Anomaly detection (K-means)
Neural networks are great, but they have one big flaw. They're terrible at dealing with data they have never seen before (like a new gesture). Neural networks cannot judge this, as they are only aware of the training data. If you give it something unlike anything it has seen before it'll still classify as one of the four classes.
Tutorial
Want to see the Anomaly Detection in action? Check out our Continuous Motion Recognition tutorial.
K-means clustering
This method looks at the data points in a dataset and groups those that are similar into a predefined number K of clusters. A threshold value can be added to detect anomalies: if the distance between a data point and its nearest centroid is greater than the threshold value, then it is an anomaly.
The main difficulty resides in choosing K, since data in a time series is always changing and different values of K might be ideal at different times. Besides, in more complex scenarios where there are both local and global outliers, many outliers might pass under the radar and be assigned to a cluster.

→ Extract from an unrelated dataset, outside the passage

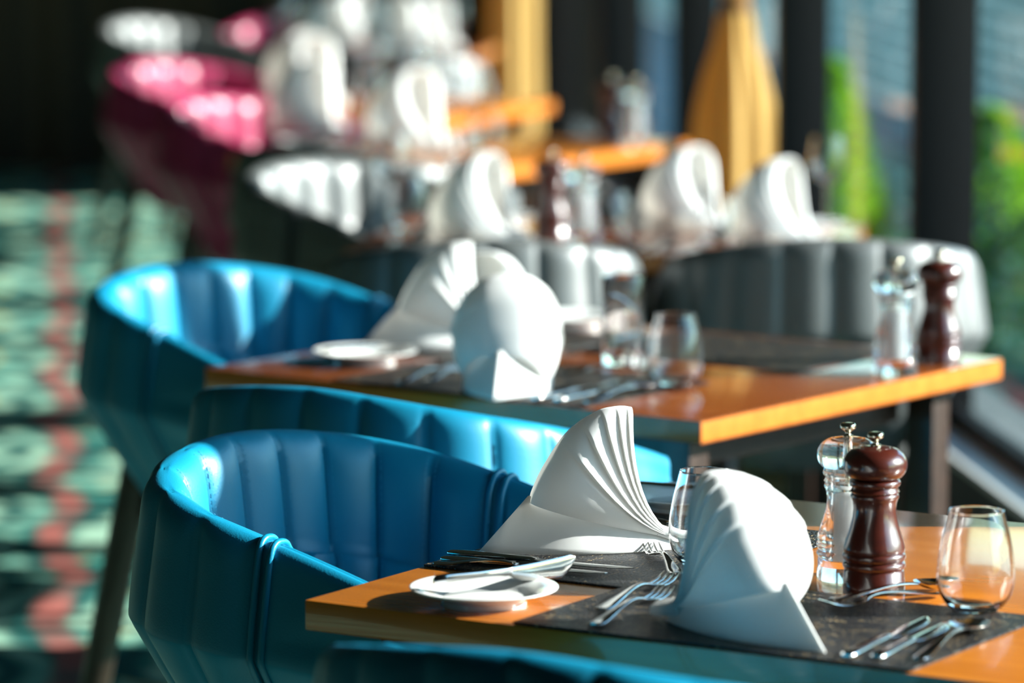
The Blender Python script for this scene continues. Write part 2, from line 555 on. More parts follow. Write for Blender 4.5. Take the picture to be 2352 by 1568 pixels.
SEAM = [k * .134 for k in range(-5, 6)]
STRIP = .67
def shell_profile(zr, s):
    """(offset outward, z, side) from the outer bottom over the rim to the inner bottom; side 1 outer, -1 inner, 0 rim"""
    a = abs(s)
    drop = .175 - .085 * a ** 2
    zc = zr - drop
    zb = .40 + .05 * a ** 3
    h = zc - zb
    P = [(-.135, zb, 1), (-.100, zb + h * .22, 1), (-.062, zb + h * .45, 1), (-.022, zb + h * .70, 1), (.004, zb + h * .88, 1),
         (.0175, zc - .006, 1), (.020, zc + .006, 1), (.015, zc + drop * .30, 1), (.008, zc + drop * .6, 1), (.003, zr - .028, 1), (-.001, zr - .012, .6), (-.008, zr - .003, .3),
         (-.018, zr, 0), (-.030, zr - .004, -.4), (-.040, zr - .016, -.7), (-.046, zr - .04, -1), (-.052, zr - .09, -1), (-.060, zr - .15, -1),
         (-.074, zr * .5 + .255, -1), (-.090, .56, -1), (-.110, .50, -1), (-.125, .455, -1)]
    return smooth_prof(P, 3)

def make_chair(col, kind):
    pipe, stitch = {'teal': ('teal_pipe', 'stitch'), 'berry': ('berry_pipe', 'stitch_b'), 'slate': ('slate_pipe', 'stitch_s')}[col]
    root = empty('tub_chair')
    ss = []
    for k in range(-5, 5):
        for j in range(12): ss.append((k + j / 12) * .134)
    ss.append(.67)
    ss = [-1, -.985, -.94, -.88, -.82, -.76, -.715, -.69] + ss + [.69, .715, .76, .82, .88, .94, .985, 1]
    V = []
    nprof = len(shell_profile(.8, 0))
    for s in ss:
        x, y, zr, nx, ny = rim_at(s)
        fr = 0.0
        if abs(s) <= .67:
            ph = (s / .134) % 1.0
            fr = abs(sin(pi * ph)) ** .55
        for (o, z, side) in shell_profile(zr, s):
            if side < 0:
                w = min(1, max(0, (z - .44) / .10)) * abs(side)
                o2 = o - .0135 * fr * w + .004 * w
                z2 = z
            elif side == 0:
                o2, z2 = o, z - .0035 * (1 - fr)
            else:
                w = side
                o2 = o + (.0115 * fr - .006) * w * (1 if abs(s) <= .67 else 0)
                z2 = z
                if abs(s) > .72 and side == 1 and z > .5:          # horizontal quilting lines of the arm panel
                    for zq in (.60, .665):
                        o2 -= .004 * math.exp(-((z - zq) / .008) ** 2)
            # arms end rounded: pull the profile in at the tip
            if abs(s) > .97: o2 = o2 * .6 - .008
            e = max(0, (abs(s) - .80) / .20)
            back = e * max(0, (zr - z)) * .25                      # arm front slants back towards the seat
            V.append((x + nx * o2, y + ny * o2 - back, z2))
    F = grid_faces(len(ss), nprof, False, True)
    F.append(tuple(range(nprof))); F.append(tuple(range((len(ss) - 1) * nprof, len(ss) * nprof)))
    mesh('backrest', V, F, M[col], root, angle=75)
    # raised piping strips where arm panels meet the ribbed back
    for sg in (-1, 1):
        for ds in (0, .024):
            path = []
            s = sg * (STRIP + ds)
            x, y, zr, nx, ny = rim_at(s)
            for (o, z, side) in [q for q in shell_profile(zr, s) if q[1] > .51]:
                k = .0015 if side >= 0 else -.0015
                path.append((x + nx * (o + k), y + ny * (o + k), z + (.002 if abs(side) < .5 else 0)))
            tube('piping', path, .0042, M[pipe], root, 10, (-ny, nx, 0))
    # stitch thread beside each seam
    V, F = [], []
    for s in SEAM:
        for side_off in (-.011, .011):
            x, y, zr, nx, ny = rim_at(s + side_off)
            pr = shell_profile(zr, s)
            pts = [Vector((x + nx * (o - .0015 - .0036 * abs(side)), y + ny * (o - .0015 - .0036 * abs(side)), z)) for (o, z, side) in pr if side <= -.4]
            L = 0
            for p, q in zip(pts, pts[1:]):
                n = max(1, int((q - p).length / .0075))
                for j in range(n):
                    a = p.lerp(q, j / n); b = p.lerp(q, (j + .6) / n)
                    w = Vector((-ny, nx, 0)) * .00035
                    m_ = Vector((nx, ny, 0)) * -.0008
                    k = len(V)
                    V += [a - w, a + w, b + w, b - w, (a + b) / 2 + m_]
                    F += [(k, k + 1, k + 4), (k + 1, k + 2, k + 4), (k + 2, k + 3, k + 4), (k + 3, k, k + 4)]
    if kind == 'near': mesh('stitching', V, F, M[stitch], root, smooth=False)
    # seat cushion
    V = []
    rows = [(0, .500), (.5, .505), (.80, .498), (.93, .482), (.97, .455), (.95, .425), (.85, .405), (0, .40)]
    n = 44
    for f, z in rows:
        for k in range(n):
            a = 2 * pi * k / n
            px = .205 * math.copysign(abs(cos(a)) ** .6, cos(a)); py = .205 * math.copysign(abs(sin(a)) ** .6, sin(a)) + .05
            V.append((px * f, .05 + (py - .05) * f, z))
    mesh('seat', V, grid_faces(len(rows), n, False, True), M[col], root)
    # splayed, tapered legs
    for sx, sy in ((-1, -1), (1, -1), (1, 1), (-1, 1)):
        top = Vector((sx * .175, -.13 if sy < 0 else .18, .54 if sy < 0 else .44))
        bot = Vector((sx * .21, -.25 if sy < 0 else .24, 0))
        path = [top.lerp(bot, t) for t in (0, .25, .5, .75, 1)]
        tube('leg', path, [(.026, .028), (.027, .028), (.026, .027), (.024, .025), (.021, .022)], M['darkwood'], root, 12)
    return root

def chair(col, x, y, yaw, label, group, near=False):
    k = 'chair_' + col + ('n' if near else '')
    return place(k, lambda: make_chair(col, 'near' if near else 'far'), label, 'chair', (x, y, 0), yaw - pi / 2, group)

# ------------------------------------------------------------------ table
TT = .75
def table(ox, oy, ang, le, ll, topmat, label, group='square dining tables'):
    """ox,oy: the left corner; ang: direction of the near edge; le, ll: side lengths"""
    root = empty('dining_table', label, 'table', (ox, oy, 0), ang, group)
    o = boxes('tabletop', [((le / 2, ll / 2, TT - .017), (le, ll, .034))], M[topmat], root, bevel=.0025)
    o.data.materials.append(M['edge'])
    for p in o.data.polygons:
        if abs(p.normal.z) < .3 and p.area > .01: p.material_index = 1
    boxes('apron', [((le / 2, .125, .685), (le - .25, .02, .06)), ((le / 2, ll - .125, .685), (le - .25, .02, .06)), ((.125, ll / 2, .685), (.02, ll - .25, .06)), ((le - .125, ll / 2, .685), (.02, ll - .25, .06))], M['leg'], root)
    for x in (.085, le - .085):
        for y in (.085, ll - .085):
            boxes('leg', [((x, y, .358), (.05, .05, .715))], M['leg'], root, bevel=.004)
    return root

def placemat(x, y, rz, w, h, label, dz=.0003):
    o = place('placemat%.3f%.3f' % (w, h), lambda: boxes('placemat', [((0, 0, .0012), (w, h, .0024))], M['mat'], None, bevel=.0008, seg=1), label, 'placemat', (x, y, TT + dz), rz, 'dark woven placemats')
    return o

# ------------------------------------------------------------------ tableware
def make_plate():
    root = empty('bread_plate')
    prof = smooth_prof([(0, .004), (.030, .004), (.046, .005), (.056, .010), (.070, .015), (.080, .0175), (.0822, .0190), (.0815, .0200)], 4) + \
        smooth_prof([(.0800, .0198), (.070, .0178), (.056, .0130), (.047, .0085), (.040, .0078), (0, .0078)], 4)
    lathe('dish', prof, M['china'], root, 64)
    lathe('foot_ring', [(.044, 0), (.047, 0), (.0475, .006), (.043, .006)], M['china'], root, 48, closed=True)
    return root

def make_tumbler():
    root = empty('stemless_glass')
    out = smooth_prof([(.0225, .0015), (.030, .007), (.0380, .018), (.0418, .032), (.0425, .042), (.0412, .060), (.0375, .082), (.0330, .100), (.0300, .112)], 4)
    inn = smooth_prof([(.0290, .112), (.0320, .100), (.0365, .082), (.0402, .060), (.0415, .042), (.0405, .032), (.0360, .019), (.028, .011), (.016, .0085), (0, .008)], 4)
    lathe('bowl', [(0, .0005), (.0205, .0005)] + out + [(.0296, .1128)] + inn, M['glass'], root, 56)
    lathe('glass_rim', [(.0303, .1115), (.0301, .1128), (.0294, .1132), (.0288, .1128), (.0287, .1115)], M['glassrim'], root, 56, closed=True)
    return root
M['glassrim'] = clear_shell('glass_rim_bead', (1, 1, 1), .08, 1.5, 5.0)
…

Features importance (optional)
In most of your DSP blocks, you have an option to calculate the feature importance. Edge Impulse Studio will then output a Feature Importance graphic that will help you determine which axes and values generated from your DSP block are most significant to analyze when you want to do anomaly detection.
This process of generating features and determining the most important features of your data will further reduce the amount of signal analysis needed on the device with new and unseen data.
Setting up the anomaly detection block
In your anomaly detection block, you can click on the Select suggested axes button to harness the value of the feature importance output.
Here is the process in the background:
Create X number of clusters and group all the data.
For each of these clusters we store the center and the size of the cluster.
During inference we calculate the closest cluster for a new data point, and show the distance from the edge of the cluster. If it’s within a cluster (no anomaly)you thus get a value below 0.
In the above picture, known clusters in are in blue, new classified data in orange. It's clearly outside of any known clusters and can thus be tagged as an anomaly.